"Functions" that always equal zero and their gradients

Question

I am currently enrolled in a university level Multivariable Calculus course in which my professor taught finding the tangent plane at a point on a surface the following way:
To find the tangent plane at point $(x_0,y_0,z_0)$ on the surface $ z=x^2+y^2 $ set $f(x,y,z)=x^2+y^2-z=0$ and then find $\nabla f(x_0,y_0,z_0) $.

According to his method, $\nabla f $ would be the following... $$ \nabla f = \begin{bmatrix} \frac{\partial f}{\partial x} \\ \frac{\partial f}{\partial y} \\ \frac{\partial f}{\partial z} \end{bmatrix} = \begin{bmatrix} 2x \\ 2y \\ -1 \end{bmatrix} $$ While this indeed is an expression for the tangent plane's normal vector, I don't understand how this is a mathematically valid statement. If $f(x,y,z)=0$, than how can the rates of instantaneous change (i.e.$\frac{\partial f}{\partial x}$) ever be anything other than zero?

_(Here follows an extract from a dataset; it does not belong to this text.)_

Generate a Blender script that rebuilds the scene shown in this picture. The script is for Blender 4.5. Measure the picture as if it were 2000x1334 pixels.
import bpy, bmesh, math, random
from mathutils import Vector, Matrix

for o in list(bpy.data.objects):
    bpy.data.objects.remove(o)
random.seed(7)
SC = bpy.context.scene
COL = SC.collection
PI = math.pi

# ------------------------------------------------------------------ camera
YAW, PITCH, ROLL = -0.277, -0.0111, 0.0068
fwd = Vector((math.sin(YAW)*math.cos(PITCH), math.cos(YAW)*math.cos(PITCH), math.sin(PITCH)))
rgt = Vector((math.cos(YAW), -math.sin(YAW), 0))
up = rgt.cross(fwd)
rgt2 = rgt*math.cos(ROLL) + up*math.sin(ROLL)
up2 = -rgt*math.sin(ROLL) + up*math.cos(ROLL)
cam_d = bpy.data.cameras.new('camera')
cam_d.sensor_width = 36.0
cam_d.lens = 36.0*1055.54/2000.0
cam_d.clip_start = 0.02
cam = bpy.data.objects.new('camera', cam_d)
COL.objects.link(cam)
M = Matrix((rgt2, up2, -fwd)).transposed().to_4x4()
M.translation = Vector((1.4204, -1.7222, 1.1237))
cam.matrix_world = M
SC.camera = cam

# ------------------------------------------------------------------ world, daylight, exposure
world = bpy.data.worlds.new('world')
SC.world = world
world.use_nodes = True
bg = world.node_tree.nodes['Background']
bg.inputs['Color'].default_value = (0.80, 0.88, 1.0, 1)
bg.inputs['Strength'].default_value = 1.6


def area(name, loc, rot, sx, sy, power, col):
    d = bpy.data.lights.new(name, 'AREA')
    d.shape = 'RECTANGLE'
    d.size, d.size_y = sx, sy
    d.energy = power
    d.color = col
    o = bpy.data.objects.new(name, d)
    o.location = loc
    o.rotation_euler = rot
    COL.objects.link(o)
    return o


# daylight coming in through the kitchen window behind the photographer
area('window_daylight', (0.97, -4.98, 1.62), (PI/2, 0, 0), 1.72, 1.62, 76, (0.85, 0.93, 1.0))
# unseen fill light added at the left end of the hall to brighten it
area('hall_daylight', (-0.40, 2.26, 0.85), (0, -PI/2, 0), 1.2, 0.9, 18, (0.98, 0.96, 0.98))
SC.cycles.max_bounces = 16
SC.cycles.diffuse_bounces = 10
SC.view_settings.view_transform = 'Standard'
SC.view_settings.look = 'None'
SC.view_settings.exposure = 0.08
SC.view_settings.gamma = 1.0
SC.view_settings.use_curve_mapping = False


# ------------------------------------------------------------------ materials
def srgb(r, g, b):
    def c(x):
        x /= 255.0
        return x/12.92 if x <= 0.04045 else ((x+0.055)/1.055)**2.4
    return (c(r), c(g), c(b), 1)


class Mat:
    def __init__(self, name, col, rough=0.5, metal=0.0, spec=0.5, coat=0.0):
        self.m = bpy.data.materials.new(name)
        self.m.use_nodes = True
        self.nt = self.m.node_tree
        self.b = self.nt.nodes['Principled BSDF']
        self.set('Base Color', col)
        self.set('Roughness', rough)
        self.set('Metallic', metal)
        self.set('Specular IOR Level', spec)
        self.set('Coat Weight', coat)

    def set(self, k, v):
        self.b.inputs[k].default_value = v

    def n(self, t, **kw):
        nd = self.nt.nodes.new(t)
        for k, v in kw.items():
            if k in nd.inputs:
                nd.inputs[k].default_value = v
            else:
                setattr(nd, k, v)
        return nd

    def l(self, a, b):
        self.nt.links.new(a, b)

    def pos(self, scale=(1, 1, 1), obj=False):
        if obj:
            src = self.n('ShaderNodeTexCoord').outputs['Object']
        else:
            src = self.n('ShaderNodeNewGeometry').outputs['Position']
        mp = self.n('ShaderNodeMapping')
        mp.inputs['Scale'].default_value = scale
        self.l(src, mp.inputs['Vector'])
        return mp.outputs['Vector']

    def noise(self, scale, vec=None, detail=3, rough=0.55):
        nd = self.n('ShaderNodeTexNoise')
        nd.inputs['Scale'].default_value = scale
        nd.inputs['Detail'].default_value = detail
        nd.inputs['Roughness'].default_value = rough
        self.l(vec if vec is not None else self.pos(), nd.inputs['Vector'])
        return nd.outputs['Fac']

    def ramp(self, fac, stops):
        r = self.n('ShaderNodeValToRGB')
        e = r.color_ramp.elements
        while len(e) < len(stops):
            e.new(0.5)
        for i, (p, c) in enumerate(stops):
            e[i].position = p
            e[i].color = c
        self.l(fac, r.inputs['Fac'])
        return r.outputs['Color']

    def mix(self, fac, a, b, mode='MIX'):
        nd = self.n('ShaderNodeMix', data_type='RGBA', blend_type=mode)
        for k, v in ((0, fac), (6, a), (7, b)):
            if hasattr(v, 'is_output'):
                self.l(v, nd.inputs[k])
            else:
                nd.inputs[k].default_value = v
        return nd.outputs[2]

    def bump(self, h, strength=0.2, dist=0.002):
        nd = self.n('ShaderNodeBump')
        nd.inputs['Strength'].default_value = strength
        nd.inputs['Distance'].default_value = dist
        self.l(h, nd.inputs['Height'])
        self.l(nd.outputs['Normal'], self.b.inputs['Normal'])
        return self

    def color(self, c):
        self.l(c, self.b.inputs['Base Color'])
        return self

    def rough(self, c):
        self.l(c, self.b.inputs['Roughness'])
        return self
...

Is $f(x,y,z)=x^2+y^2-z=0$ a valid function? Why would the partials not always be equal to zero? Am I thinking about partial derivatives incorrectly? Is this just a mathematical "hack" to serve as a shortcut? If this is the case, is there a more mathematically rigorous method to find the tangent plane of a surface?

Thank you in advance.

Answer 1

You have quite a few questions there. To begin with, $f:(x,y,z)\mapsto x^2+y^2-z$ is certainly a valid function from $\mathbb R^3$ to $\mathbb R$. Its partial derivatives clearly don’t all vanish everywhere. The expression $x^2+y^2-z=0$, on the other hand, describes one of $f$’s level (hyper)surfaces. It’s a basic property of the gradient operator that the gradient of a function is always normal to its level surfaces. Your professor is taking advantage of this property.

Answer 2

Let's take an example one dimension lower. Consider $g(x,y)=x-2y$, a plane. Its level sets are of the form $g(x,y)=c$ for some constant $c$, i.e., $x-2y=c$. This defines a line in the $xy$-plane. A normal vector to one of these lines at the point $(x_0,y_0)$ is given by $\nabla g(x_0,y_0)$.

In your example, we have the function $f(x,y,z)=x^2+y^2-z$. This function is not constant, so its partial derivatives are not always zero. We can consider level surfaces of the form $f(x,y,z)=c$ for some constant $c$, i.e., $x^2+y^2-z=c$. The level surface with $c=0$ is $x^2+y^2-z=0$, and this is the surface for which you want to find the tangent plane. The normal vector to this level surface at the point $(x_0,y_0,z_0)$ is given by $\nabla f(x_0,y_0,z_0)$.

Answer 3

In slightly different guise, this amounts to Differentiating both sides of a non-differential equation: You have

• A non-constant function $f(x, y, z) = x^{2} + y^{2} - z$, whose gradient vector field is defined and non-zero;

• The condition $f(x, y, z) = 0$, whose solution set is a surface with normal vector $\nabla f(x_0, y_0, z_0)$ at the point $(x_0, y_0, z_0)$.

The conclusion that the partials of $f$ are (or should be) zero implicitly assumes the condition "$f(x, y, z) = 0$" is an identity, i.e., is true for all $(x, y, z)$ in some open ball about $(x_0, y_0, z_0)$.